◆ **Goal of the exercise**
Write out the data below exactly as given, without any of its pictures.

◆ **Input records**

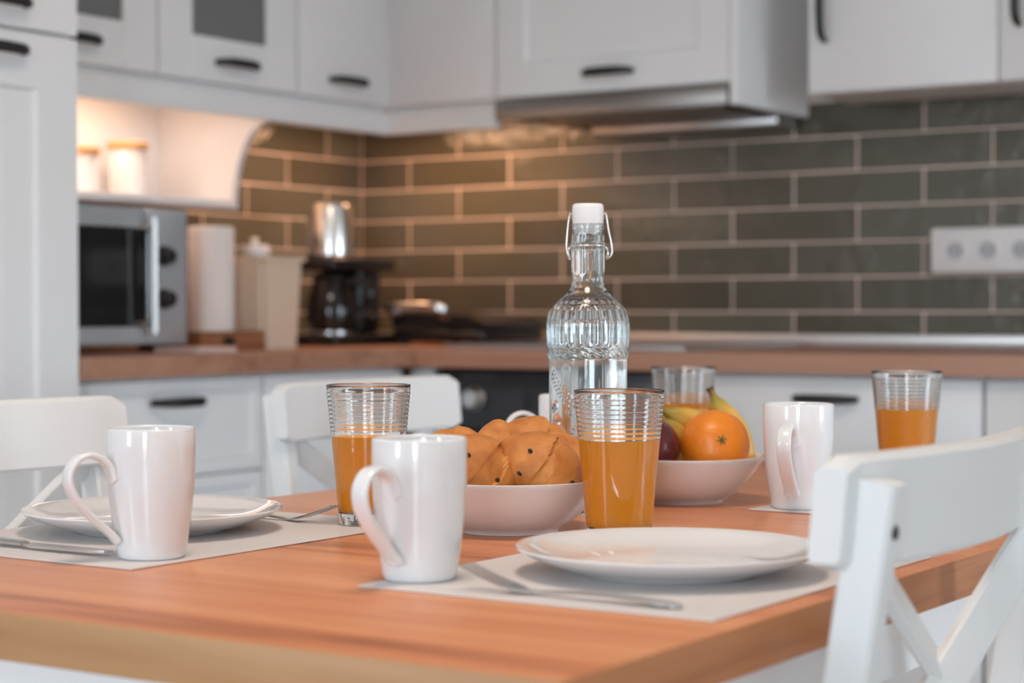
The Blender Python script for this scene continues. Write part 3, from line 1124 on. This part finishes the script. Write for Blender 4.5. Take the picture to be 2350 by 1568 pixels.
def make_mug():
    rt = empty('mug', (0, 0, 0))
    Hm = .119
    o_ = [(0, .0025), (.025, .0025), (.0265, 0), (.0290, 0), (.0305, .0015), (.0318, .006), (.0342, .022), (.0370, .042), (.0390, .062), (.0400, .082), (.0403, .100), (.0402, .1165), (.0397, .1185)]
    i_ = [(.0390, .119), (.0382, .1185), (.0376, .116), (.0376, .100), (.0372, .082), (.0362, .062), (.0342, .042), (.0312, .020), (.0290, .010), (.024, .0065), (0, .006)]
    part('body', g_lathe(o_ + i_, 72), 'ceramic', rt, 60)
    # flat band handle in the x-z plane, pointing to +x
    pts = [(.0392, 0, .0690), (.0402, 0, .0770), (.0432, 0, .0860), (.0510, 0, .0930), (.0620, 0, .0965), (.0725, 0, .0935), (.0800, 0, .0855), (.0822, 0, .0750), (.0785, 0, .0630), (.0690, 0, .0500), (.0565, 0, .0375), (.0450, 0, .0275), (.0375, 0, .0205), (.0338, 0, .0150)]
    path = spline(pts, 6)
    def sec(i, u):
        w_ = .0082 + .0022 * math.exp(-((u - .04) / .10) ** 2) + .0016 * math.exp(-((u - 1) / .1) ** 2)
        w_ *= min(1.0, .45 + u * 14, .45 + (1 - u) * 14)
        return [(w_ * math.copysign(abs(math.cos(t)) ** .7, math.cos(t)), .0031 * math.copysign(abs(math.sin(t)) ** .8, math.sin(t))) for t in [2 * PI * k / 16 for k in range(16)]]
    V, F, R_ = [], [], []
    P, T = frames(path)
    for i in range(len(P)):
        side = Vector((0, 1, 0))
        nu = T[i].cross(side).normalized()
        ids = []
        for a, b_ in sec(i, i / (len(P) - 1)):
            ids.append(len(V))
            V.append(P[i] + side * a + nu * b_)
        R_.append(ids)
    for a, b_ in zip(R_[:-1], R_[1:]):
        for j in range(16):
            F.append([a[j], a[(j + 1) % 16], b_[(j + 1) % 16], b_[j]])
    F += [R_[0][::-1], R_[-1]]
    part('handle', (V, F), 'ceramic', rt, 60)
    return rt


mug = make_mug()
A_left = math.degrees(math.atan2(-CR.y, -CR.x))          # direction of the picture's left, in plan
mugs = [((1.848, -2.680, MZ + .0003), A_left + 38, 'tall white mug at the left in front of a plate'),
        ((2.138, -2.660, MZ + .0003), A_left + 57, 'tall white mug nearest the camera on the corner of the right mat'),
        ((2.159, -1.957, MZ + .0003), A_left + 70, 'tall white mug at the right beside the fruit bowl'),
        ((1.818, -1.900, MZ + .0003), A_left + 12, 'tall white mug mostly hidden behind the bottle')]
for i, (loc, ang, lab) in enumerate(mugs):
    o = mug if i == 0 else copy_tree(mug)
    o.location = loc
    o.rotation_euler = (0, 0, math.radians(ang))
    tag(o, lab, 'mug', 'white mugs')

# ------------------------------------------------------------------ juice glasses
GH = .1475


def g_r_out(z):
    return .0315 + (.0447 - .0315) * (z / GH) ** 1.05


def make_glass():
    rt = empty('juice_glass', (0, 0, 0))
    o_ = [(0, .0012), (.027, .0012), (.0285, 0), (.0305, 0), (.0313, .0012)]
    z = .003
    while z < .0985:
        o_.append((g_r_out(z), z))
        z += .008
    z = .0985
    while z < .1405:
        ph = (z - .0985) / .0046 * 2 * PI
        o_.append((g_r_out(z) + .00055 * (1 - math.cos(ph)) * .5, z))
        z += .00046
    o_ += [(g_r_out(.142), .142), (g_r_out(.1455), .1455), (g_r_out(GH) - .0002, .1470), (g_r_out(GH) - .0009, GH), (g_r_out(GH) - .0016, .1470)]
    i_ = []
    for z in (.144, .135, .12, .10, .08, .06, .04, .025, .018):
        i_.append((g_r_out(z) - .0019, z))
    i_ += [(g_r_out(.014) - .0035, .0140), (g_r_out(.012) - .008, .0118), (0, .0112)]
    part('tumbler', g_lathe(o_ + i_, 96), 'glass', rt, 60)
    return rt


def add_juice(rt, level):
    pr = [(0, .01125), (g_r_out(.012) - .0079, .01185), (g_r_out(.014) - .0034, .01405)]
    for z in (.018, .025, .04, .06, .08):
        pr.append((g_r_out(z) - .00175, z))
    pr += [(g_r_out(level) - .00175, level + .0008), (g_r_out(level) - .0032, level), (0, level)]
    part('juice', g_lathe(pr, 72), 'juice', rt, 60)


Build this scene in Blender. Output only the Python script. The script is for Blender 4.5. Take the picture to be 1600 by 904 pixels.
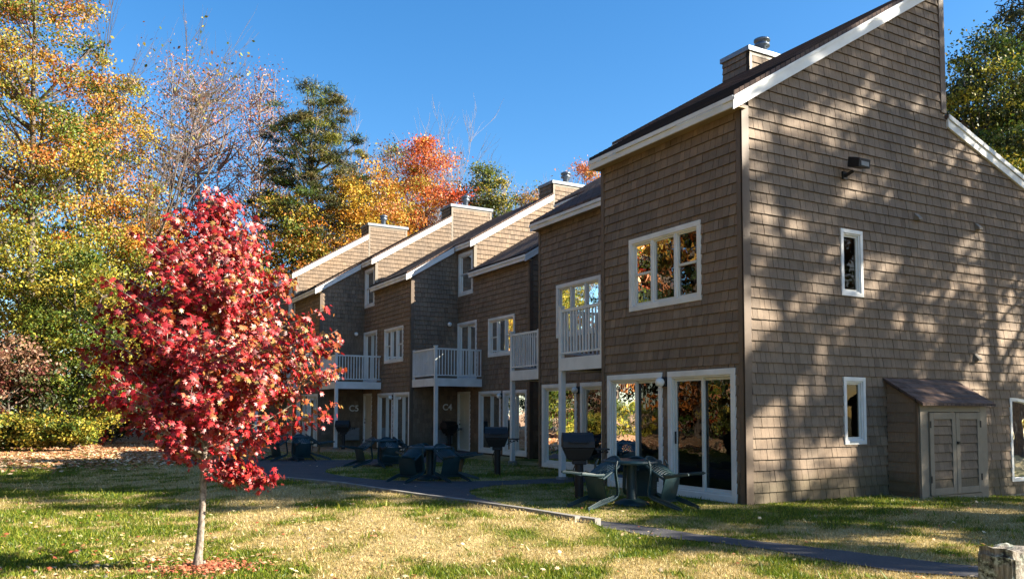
import bpy, math, random
import numpy as np
from mathutils import Matrix, Vector
random.seed(7)
for _o in list(bpy.data.objects): bpy.data.objects.remove(_o, do_unlink=True)
scene = bpy.context.scene
col = scene.collection
# ------------------------------------------------------------------ camera
CAM = np.array([-9.837, -9.792, 1.493])
M = np.array([[0.872412527, -0.488764811, 0.002311284],
              [0.030491901, 0.049705226, -0.998298369],
              [0.487818231, 0.870998479, 0.058266830]])      # rows: right, down, forward
FPX, CX, CY = 1282.3, 800.0, 567.46
cd = bpy.data.cameras.new('camera'); cam = bpy.data.objects.new('camera', cd); col.objects.link(cam)
cd.sensor_width = 36.0; cd.lens = FPX / 1600 * 36; cd.shift_y = (CY - 452) / 1600
cd.clip_start = 0.1; cd.clip_end = 3000
cam.matrix_world = Matrix(((M[0][0], -M[1][0], -M[2][0], CAM[0]), (M[0][1], -M[1][1], -M[2][1], CAM[1]),
                           (M[0][2], -M[1][2], -M[2][2], CAM[2]), (0, 0, 0, 1)))
scene.camera = cam
# ------------------------------------------------------------------ light
SUN = np.array([1.28, -1.0, 0.88]); SUN /= np.linalg.norm(SUN)
SUN_EL = math.asin(SUN[2]); SUN_AZ = math.atan2(SUN[0], SUN[1])
w = bpy.data.worlds.new('World'); scene.world = w; w.use_nodes = True
nt = w.node_tree; nt.nodes.clear()
sky = nt.nodes.new('ShaderNodeTexSky'); sky.sky_type = 'NISHITA'; sky.sun_disc = False
sky.sun_elevation = SUN_EL; sky.sun_rotation = SUN_AZ; sky.air_density = 1.0; sky.dust_density = 0.6; sky.ozone_density = 3.0
bg = nt.nodes.new('ShaderNodeBackground'); bg.inputs['Strength'].default_value = 0.067
wo = nt.nodes.new('ShaderNodeOutputWorld')
hs = nt.nodes.new('ShaderNodeHueSaturation'); hs.inputs['Saturation'].default_value = 1.3
nt.links.new(sky.outputs[0], hs.inputs['Color']); nt.links.new(hs.outputs[0], bg.inputs[0]); nt.links.new(bg.outputs[0], wo.inputs[0])
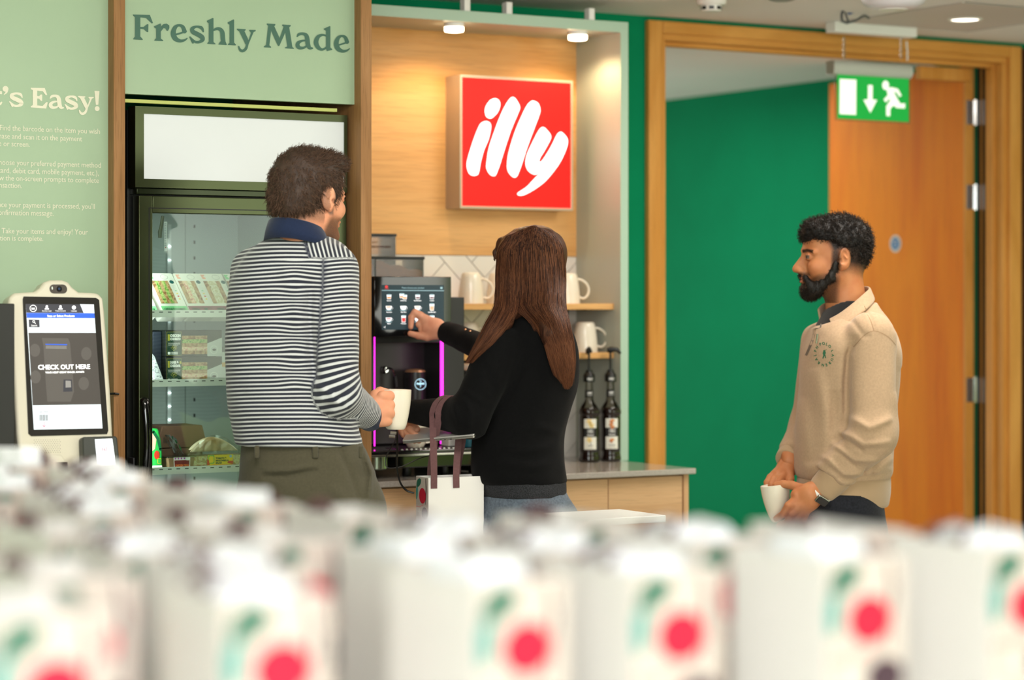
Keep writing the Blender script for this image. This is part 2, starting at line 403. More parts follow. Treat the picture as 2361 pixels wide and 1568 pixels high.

◆ **Answer for this exercise**
The Blender Python script for this scene continues. Write part 3, from line 1124 on. This part finishes the script. Write for Blender 4.5. Take the picture to be 2350 by 1568 pixels.
def make_mug():
    rt = empty('mug', (0, 0, 0))
    Hm = .119
    o_ = [(0, .0025), (.025, .0025), (.0265, 0), (.0290, 0), (.0305, .0015), (.0318, .006), (.0342, .022), (.0370, .042), (.0390, .062), (.0400, .082), (.0403, .100), (.0402, .1165), (.0397, .1185)]
    i_ = [(.0390, .119), (.0382, .1185), (.0376, .116), (.0376, .100), (.0372, .082), (.0362, .062), (.0342, .042), (.0312, .020), (.0290, .010), (.024, .0065), (0, .006)]
    part('body', g_lathe(o_ + i_, 72), 'ceramic', rt, 60)
    # flat band handle in the x-z plane, pointing to +x
    pts = [(.0392, 0, .0690), (.0402, 0, .0770), (.0432, 0, .0860), (.0510, 0, .0930), (.0620, 0, .0965), (.0725, 0, .0935), (.0800, 0, .0855), (.0822, 0, .0750), (.0785, 0, .0630), (.0690, 0, .0500), (.0565, 0, .0375), (.0450, 0, .0275), (.0375, 0, .0205), (.0338, 0, .0150)]
    path = spline(pts, 6)
    def sec(i, u):
        w_ = .0082 + .0022 * math.exp(-((u - .04) / .10) ** 2) + .0016 * math.exp(-((u - 1) / .1) ** 2)
        w_ *= min(1.0, .45 + u * 14, .45 + (1 - u) * 14)
        return [(w_ * math.copysign(abs(math.cos(t)) ** .7, math.cos(t)), .0031 * math.copysign(abs(math.sin(t)) ** .8, math.sin(t))) for t in [2 * PI * k / 16 for k in range(16)]]
    V, F, R_ = [], [], []
    P, T = frames(path)
    for i in range(len(P)):
        side = Vector((0, 1, 0))
        nu = T[i].cross(side).normalized()
        ids = []
        for a, b_ in sec(i, i / (len(P) - 1)):
            ids.append(len(V))
            V.append(P[i] + side * a + nu * b_)
        R_.append(ids)
    for a, b_ in zip(R_[:-1], R_[1:]):
        for j in range(16):
            F.append([a[j], a[(j + 1) % 16], b_[(j + 1) % 16], b_[j]])
    F += [R_[0][::-1], R_[-1]]
    part('handle', (V, F), 'ceramic', rt, 60)
    return rt


mug = make_mug()
A_left = math.degrees(math.atan2(-CR.y, -CR.x))          # direction of the picture's left, in plan
mugs = [((1.848, -2.680, MZ + .0003), A_left + 38, 'tall white mug at the left in front of a plate'),
        ((2.138, -2.660, MZ + .0003), A_left + 57, 'tall white mug nearest the camera on the corner of the right mat'),
        ((2.159, -1.957, MZ + .0003), A_left + 70, 'tall white mug at the right beside the fruit bowl'),
        ((1.818, -1.900, MZ + .0003), A_left + 12, 'tall white mug mostly hidden behind the bottle')]
for i, (loc, ang, lab) in enumerate(mugs):
    o = mug if i == 0 else copy_tree(mug)
    o.location = loc
    o.rotation_euler = (0, 0, math.radians(ang))
    tag(o, lab, 'mug', 'white mugs')

# ------------------------------------------------------------------ juice glasses
GH = .1475


def g_r_out(z):
    return .0315 + (.0447 - .0315) * (z / GH) ** 1.05


def make_glass():
    rt = empty('juice_glass', (0, 0, 0))
    o_ = [(0, .0012), (.027, .0012), (.0285, 0), (.0305, 0), (.0313, .0012)]
    z = .003
    while z < .0985:
        o_.append((g_r_out(z), z))
        z += .008
    z = .0985
    while z < .1405:
        ph = (z - .0985) / .0046 * 2 * PI
        o_.append((g_r_out(z) + .00055 * (1 - math.cos(ph)) * .5, z))
        z += .00046
    o_ += [(g_r_out(.142), .142), (g_r_out(.1455), .1455), (g_r_out(GH) - .0002, .1470), (g_r_out(GH) - .0009, GH), (g_r_out(GH) - .0016, .1470)]
    i_ = []
    for z in (.144, .135, .12, .10, .08, .06, .04, .025, .018):
        i_.append((g_r_out(z) - .0019, z))
    i_ += [(g_r_out(.014) - .0035, .0140), (g_r_out(.012) - .008, .0118), (0, .0112)]
    part('tumbler', g_lathe(o_ + i_, 96), 'glass', rt, 60)
    return rt


def add_juice(rt, level):
    pr = [(0, .01125), (g_r_out(.012) - .0079, .01185), (g_r_out(.014) - .0034, .01405)]
    for z in (.018, .025, .04, .06, .08):
        pr.append((g_r_out(z) - .00175, z))
    pr += [(g_r_out(level) - .00175, level + .0008), (g_r_out(level) - .0032, level), (0, level)]
    part('juice', g_lathe(pr, 72), 'juice', rt, 60)


Build this scene in Blender. Output only the Python script. The script is for Blender 4.5. Take the picture to be 1600 by 904 pixels.
import bpy, math, random
import numpy as np
from mathutils import Matrix, Vector
random.seed(7)
for _o in list(bpy.data.objects): bpy.data.objects.remove(_o, do_unlink=True)
scene = bpy.context.scene
col = scene.collection
# ------------------------------------------------------------------ camera
CAM = np.array([-9.837, -9.792, 1.493])
M = np.array([[0.872412527, -0.488764811, 0.002311284],
              [0.030491901, 0.049705226, -0.998298369],
              [0.487818231, 0.870998479, 0.058266830]])      # rows: right, down, forward
FPX, CX, CY = 1282.3, 800.0, 567.46
cd = bpy.data.cameras.new('camera'); cam = bpy.data.objects.new('camera', cd); col.objects.link(cam)
cd.sensor_width = 36.0; cd.lens = FPX / 1600 * 36; cd.shift_y = (CY - 452) / 1600
cd.clip_start = 0.1; cd.clip_end = 3000
cam.matrix_world = Matrix(((M[0][0], -M[1][0], -M[2][0], CAM[0]), (M[0][1], -M[1][1], -M[2][1], CAM[1]),
                           (M[0][2], -M[1][2], -M[2][2], CAM[2]), (0, 0, 0, 1)))
scene.camera = cam
# ------------------------------------------------------------------ light
SUN = np.array([1.28, -1.0, 0.88]); SUN /= np.linalg.norm(SUN)
SUN_EL = math.asin(SUN[2]); SUN_AZ = math.atan2(SUN[0], SUN[1])
w = bpy.data.worlds.new('World'); scene.world = w; w.use_nodes = True
nt = w.node_tree; nt.nodes.clear()
sky = nt.nodes.new('ShaderNodeTexSky'); sky.sky_type = 'NISHITA'; sky.sun_disc = False
sky.sun_elevation = SUN_EL; sky.sun_rotation = SUN_AZ; sky.air_density = 1.0; sky.dust_density = 0.6; sky.ozone_density = 3.0
bg = nt.nodes.new('ShaderNodeBackground'); bg.inputs['Strength'].default_value = 0.067
wo = nt.nodes.new('ShaderNodeOutputWorld')
hs = nt.nodes.new('ShaderNodeHueSaturation'); hs.inputs['Saturation'].default_value = 1.3
nt.links.new(sky.outputs[0], hs.inputs['Color']); nt.links.new(hs.outputs[0], bg.inputs[0]); nt.links.new(bg.outputs[0], wo.inputs[0])
Keep writing the Blender script for this image. This is part 2, starting at line 403. More parts follow. Treat the picture as 2361 pixels wide and 1568 pixels high.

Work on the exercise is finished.